Problem requirements -> The records below must be copied in full; omit the images.

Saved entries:
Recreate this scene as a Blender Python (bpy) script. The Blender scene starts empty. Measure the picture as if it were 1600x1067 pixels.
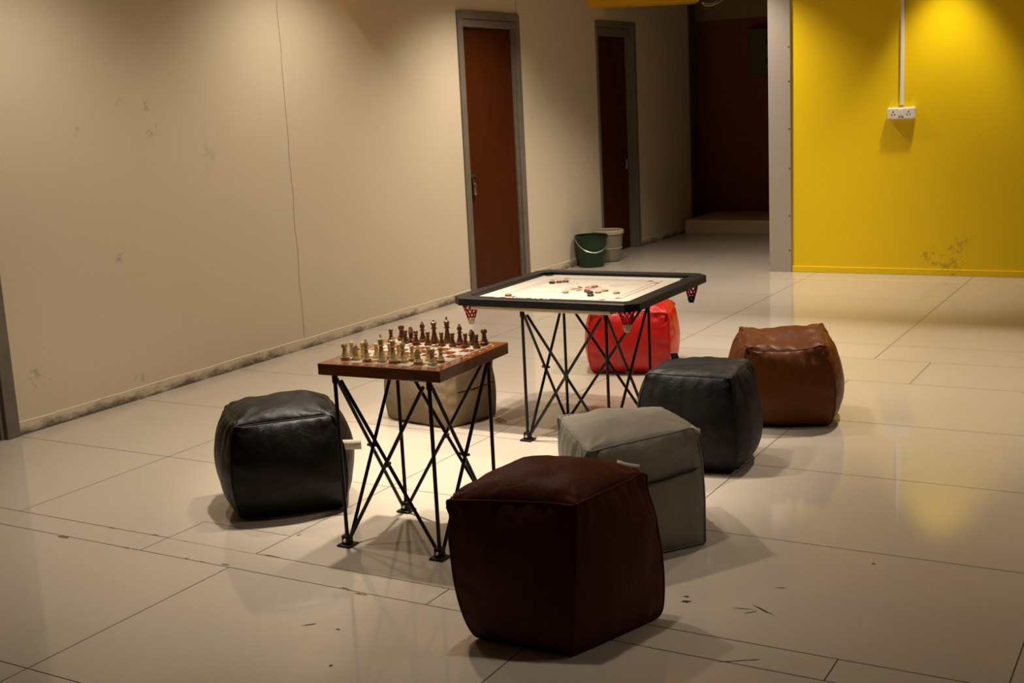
import bpy, bmesh, math, random
from mathutils import Vector, Matrix, noise
random.seed(7)
PI = math.pi
SC = bpy.context.scene
COL = SC.collection

# ------------------------------------------------------------------ camera
cam_d = bpy.data.cameras.new('camera')
cam = bpy.data.objects.new('camera', cam_d)
COL.objects.link(cam)
SC.camera = cam
YAW, PITCH, ROLL = 0.52727783, 0.19233145, -0.04958689
cam_d.sensor_width = 36.0
cam_d.lens = 1921.5 / 1600 * 36.0
cam_d.clip_end = 60
cy, sy, cp, sp = math.cos(YAW), math.sin(YAW), math.cos(PITCH), math.sin(PITCH)
fw = Vector((cy * cp, sy * cp, -sp))
rt = Vector((sy, -cy, 0))
up = rt.cross(fw)
c_, s_ = math.cos(ROLL), math.sin(ROLL)
r2, u2 = c_ * rt + s_ * up, -s_ * rt + c_ * up
m = Matrix((r2, u2, -fw)).transposed().to_4x4()
m.translation = Vector((0, 0, 1.5))
cam.matrix_world = m

# ------------------------------------------------------------------ world, exposure
W = bpy.data.worlds.new('world')
SC.world = W
W.use_nodes = True
W.node_tree.nodes['Background'].inputs[0].default_value = (0.012, 0.010, 0.008, 1)
W.node_tree.nodes['Background'].inputs[1].default_value = 1.0
SC.view_settings.view_transform = 'Standard'
SC.view_settings.look = 'None'
SC.view_settings.exposure = 0.0
SC.view_settings.gamma = 1.0
SC.view_settings.use_curve_mapping = False

# ------------------------------------------------------------------ ceiling downlights and an added fill
CEIL = 2.82
WARM = (1.0, 0.88, 0.715)


def downlight(x, y, watts, cone=100, blend=0.7, rad=0.05, z=CEIL - 0.04, col=WARM, aim=None):
    l = bpy.data.lights.new('downlight', 'SPOT')
    l.energy = watts
    l.color = col
    l.spot_size = math.radians(cone)
    l.spot_blend = blend
    l.shadow_soft_size = rad
    o = bpy.data.objects.new('downlight', l)
    o.location = (x, y, z)
    if aim:
        d = Vector(aim) - Vector((x, y, z))
        o.rotation_euler = d.to_track_quat('-Z', 'Y').to_euler()
    COL.objects.link(o)


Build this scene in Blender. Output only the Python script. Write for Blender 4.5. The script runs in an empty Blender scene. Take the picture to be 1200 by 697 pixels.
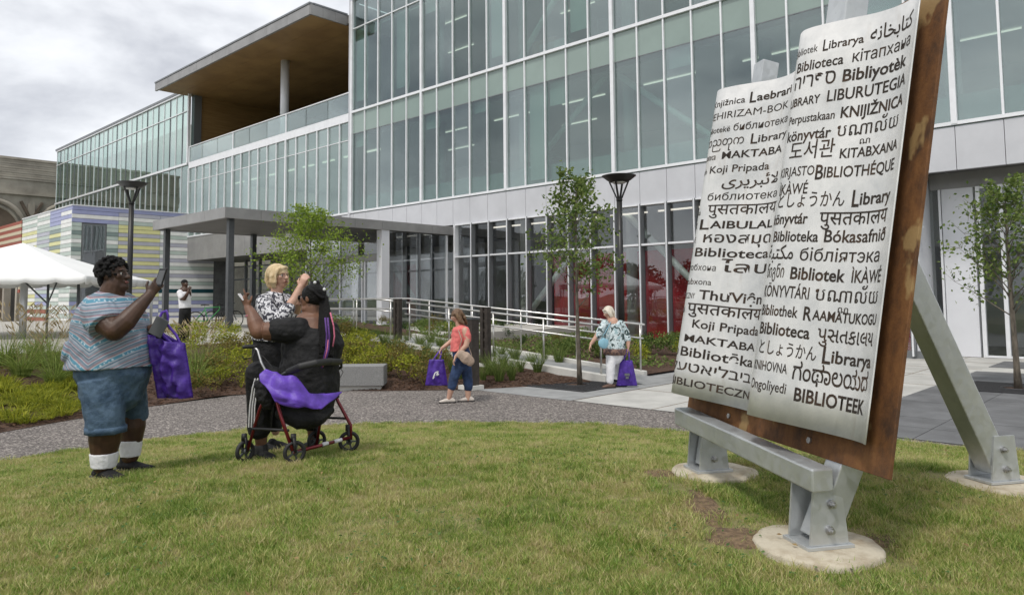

Answer to the exercise ->
Recreate this scene as a Blender Python (bpy) script. The Blender scene starts empty. Measure the picture as if it were 1600x1067 pixels.
import bpy, bmesh, math, random
from mathutils import Vector, Matrix, noise
random.seed(7)
PI = math.pi
SC = bpy.context.scene
COL = SC.collection

# ------------------------------------------------------------------ camera
cam_d = bpy.data.cameras.new('camera')
cam = bpy.data.objects.new('camera', cam_d)
COL.objects.link(cam)
SC.camera = cam
YAW, PITCH, ROLL = 0.52727783, 0.19233145, -0.04958689
cam_d.sensor_width = 36.0
cam_d.lens = 1921.5 / 1600 * 36.0
cam_d.clip_end = 60
cy, sy, cp, sp = math.cos(YAW), math.sin(YAW), math.cos(PITCH), math.sin(PITCH)
fw = Vector((cy * cp, sy * cp, -sp))
rt = Vector((sy, -cy, 0))
up = rt.cross(fw)
c_, s_ = math.cos(ROLL), math.sin(ROLL)
r2, u2 = c_ * rt + s_ * up, -s_ * rt + c_ * up
m = Matrix((r2, u2, -fw)).transposed().to_4x4()
m.translation = Vector((0, 0, 1.5))
cam.matrix_world = m

# ------------------------------------------------------------------ world, exposure
W = bpy.data.worlds.new('world')
SC.world = W
W.use_nodes = True
W.node_tree.nodes['Background'].inputs[0].default_value = (0.012, 0.010, 0.008, 1)
W.node_tree.nodes['Background'].inputs[1].default_value = 1.0
SC.view_settings.view_transform = 'Standard'
SC.view_settings.look = 'None'
SC.view_settings.exposure = 0.0
SC.view_settings.gamma = 1.0
SC.view_settings.use_curve_mapping = False

# ------------------------------------------------------------------ ceiling downlights and an added fill
CEIL = 2.82
WARM = (1.0, 0.88, 0.715)


def downlight(x, y, watts, cone=100, blend=0.7, rad=0.05, z=CEIL - 0.04, col=WARM, aim=None):
    l = bpy.data.lights.new('downlight', 'SPOT')
    l.energy = watts
    l.color = col
    l.spot_size = math.radians(cone)
    l.spot_blend = blend
    l.shadow_soft_size = rad
    o = bpy.data.objects.new('downlight', l)
    o.location = (x, y, z)
    if aim:
        d = Vector(aim) - Vector((x, y, z))
        o.rotation_euler = d.to_track_quat('-Z', 'Y').to_euler()
    COL.objects.link(o)


Build this scene in Blender. Output only the Python script. Write for Blender 4.5. The script runs in an empty Blender scene. Take the picture to be 1200 by 697 pixels.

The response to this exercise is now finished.